The other grad, the one who's a pastry chef, is both happy with the experience and a little disgruntled. (Hell, his personality is such that he's ALWAYS a little disgruntled; he makes me seem positively Pollyanna-like.) He doesn't much like service (i.e., the plating of desserts for restaurant service), and my guess is that the pay and the hours aren't what he would prefer (he's probably making less than I am--certainly no more--and he probably doesn't get home until after 1:00 am). I knew that I wanted nothing to do with working in a restaurant, even though, if you get into a good hotel restaurant, you can make decent money (one other grad started at $13/hour with very little experience on his resume) and, because they're unionized, you get health benefits. (Most places do not offer benefits, including my place.) I suppose I'd do it if I had to, but I'd really hate it. I don't like the rush of service (at the bakery, what's happening up front has nothing to do with what's happening in the back); I don't like the fact that the pastry people are always the last to finish (because everyone ends the meal with dessert); I don't like the drug-and-alcohol-related craziness that's rampant in the industry (read Anthony Bourdain's books if you don't know what I mean--I'm way too old for that shit); I would absolutely hate the hours (I do not want to finish work at 2:00 am); and I would not put up with the abuse that's rampant in the fine-dining portion of the program. (For example, one local and very famous restaurant is notorious for Wal-Mart-type abuses, i.e., you punch out--and then clean for four hours. At many places, you're paid a certain amount of dollars for a "shift"--and if the shift were actually eight hours, it would be decent pay. However, you're expected to work about 12 hours for that pay, so the hourly rate drops pretty significantly. At other famous places, people are literally on a waiting list to work there for free, because then they can put it on their resumes. I get paid for every minute I work, plus overtime.)

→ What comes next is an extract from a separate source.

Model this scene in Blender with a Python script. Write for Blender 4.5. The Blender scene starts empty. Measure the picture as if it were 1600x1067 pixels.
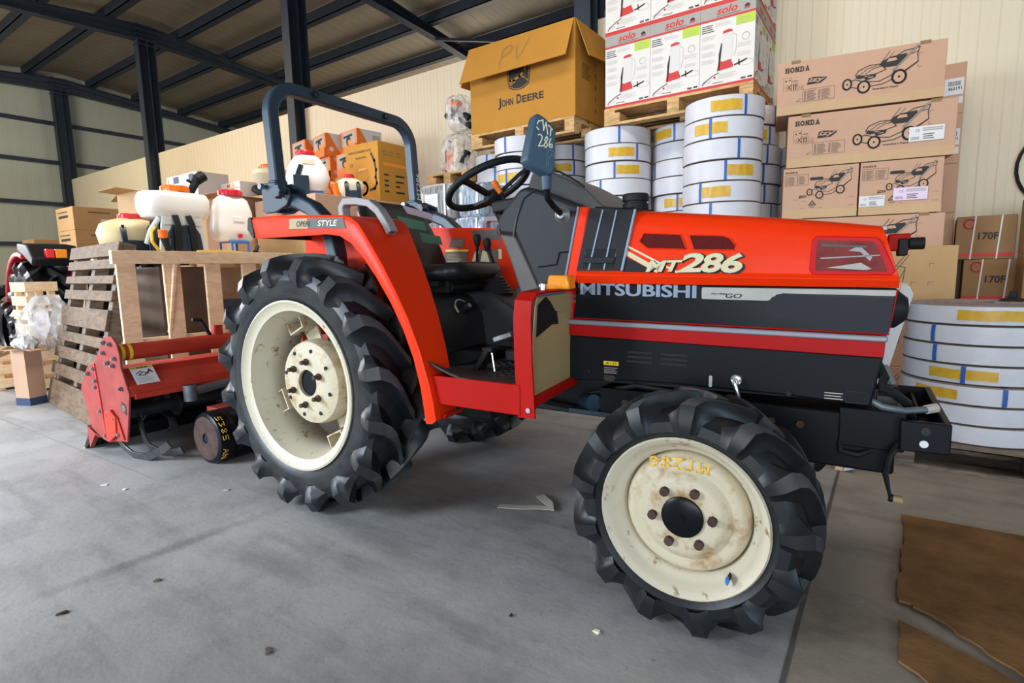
import bpy, bmesh, math, random
from mathutils import Matrix, Vector
random.seed(7)
S = bpy.context.scene
COL = S.collection
R = math.radians
# ---------------------------------------------------------------- camera
cam = bpy.data.objects.new('camera', bpy.data.cameras.new('camera'))
COL.objects.link(cam)
cam.data.sensor_width = 36.0
cam.data.lens = 853.0 / 1600 * 36.0
cam.data.clip_start = 0.02
YAW, PITCH, ROLL = 0.60903, 0.12964, 0.019744
_f = Vector((-math.sin(YAW) * math.cos(PITCH), math.cos(YAW) * math.cos(PITCH), -math.sin(PITCH)))
_r = Vector((math.cos(YAW), math.sin(YAW), 0)); _d = _f.cross(_r)
_r2 = _r * math.cos(ROLL) + _d * math.sin(ROLL); _d2 = _d * math.cos(ROLL) - _r * math.sin(ROLL)
_m = Matrix((_r2, -_d2, -_f)).transposed().to_4x4(); _m.translation = (0, 0, 1.0)
cam.matrix_world = _m
S.camera = cam
# ---------------------------------------------------------------- light
S.view_settings.view_transform = 'Standard'; S.view_settings.look = 'None'
S.view_settings.gamma = 1.0; S.view_settings.use_curve_mapping = False
S.view_settings.exposure = 0.08
W = bpy.data.worlds.new('daylight'); S.world = W; W.use_nodes = True
W.node_tree.nodes['Background'].inputs[0].default_value = (0.74, 0.86, 1.0, 1)
W.node_tree.nodes['Background'].inputs[1].default_value = 0.13

def area(name, loc, target, sx, sy, power, col, spread=180):
    l = bpy.data.lights.new(name, 'AREA'); l.shape = 'RECTANGLE'; l.size = sx; l.size_y = sy
    l.energy = power; l.color = col; l.spread = R(spread)
    o = bpy.data.objects.new(name, l); COL.objects.link(o); o.location = loc
    o.rotation_euler = (Vector(target) - Vector(loc)).to_track_quat('-Z', 'Y').to_euler()
    return o
area('daylight_entrance', (1.6, -7.5, 1.55), (-1.6, 4, 1.5), 6.5, 2.3, 460, (0.88, 0.94, 1.0))
area('fill_left_floor', (-5.6, -4.2, 2.3), (-4.0, 0.2, 0.0), 2.2, 2.2, 175, (0.76, 0.88, 1.0), 80)  # added fill without a known opening, brightens the left foreground floor
area('daylight_side_door', (-11.0, -0.2, 2.7), (-1.0, 0.9, 0.2), 2.4, 2.6, 400, (0.97, 0.97, 1.0))
area('daylight_right_door', (5.2, -0.6, 1.8), (-0.4, 1.8, 0.7), 2.2, 2.4, 105, (0.55, 0.78, 1.0))
area('fill_left_wall', (-10.5, 1.6, 5.2), (-10.6, 5.4, 2.2), 8.0, 0.8, 110, (1.0, 0.82, 0.56), 120)  # unseen warm fill, added to lift the left part of the back wall
area('fill_back_stacks', (-0.8, 1.6, 5.2), (-0.9, 5.4, 2.2), 4.5, 0.8, 42, (1.0, 0.92, 0.80), 100)  # added overhead fill for back wall, coils and cartons; no such fixture known
area('fill_nose_coils', (1.7, 2.6, 4.8), (0.35, 3.1, 0.3), 1.6, 0.8, 4, (1.0, 0.90, 0.76), 75)  # extra fill put in to brighten floor and coils by the tractor nose
area('fill_crate_sprayers', (-3.6, 2.6, 4.9), (-5.0, 2.9, 1.5), 1.6, 0.8, 26, (1.0, 0.93, 0.82), 70)  # invented fill, brightens the sprayer tanks and boxes on the crate
area('fill_far_wall', (-12.5, 0.0, 4.8), (-17.8, 3.0, 2.5), 3.0, 3.0, 280, (1.0, 0.95, 0.79))  # added fill aimed at the far wall to raise its brightness
area('fill_rear_ceiling', (-9.0, 12.0, 3.0), (-11.0, 8.0, 6.0), 5.0, 3.0, 170, (1.0, 0.88, 0.70))  # unseen uplight added so the ceiling behind the partition is not black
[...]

So, all in all, I realized again that I've really fallen into a great place--for me. It wouldn't work for everyone--if you really want to become a famous pastry chef, for example, it would not be a useful place for you, and it wouldn't work for anyone who really needed to make more money, though, if that were true, then you're in the wrong damned industry.

I couldn't stay out too late last night, though--by 11:00 I was practically falling asleep at the bar. The Intern drove me home (she had her dad's vehicle last night), which was extremely nice of her (I'd come prepared with a book so I could take public transportation), and I was asleep within ten minutes of walking in the door. Now, though, I have to clean this place up a bit and get some copyediting done--maybe get most of it done today, which would be useful in several dimensions.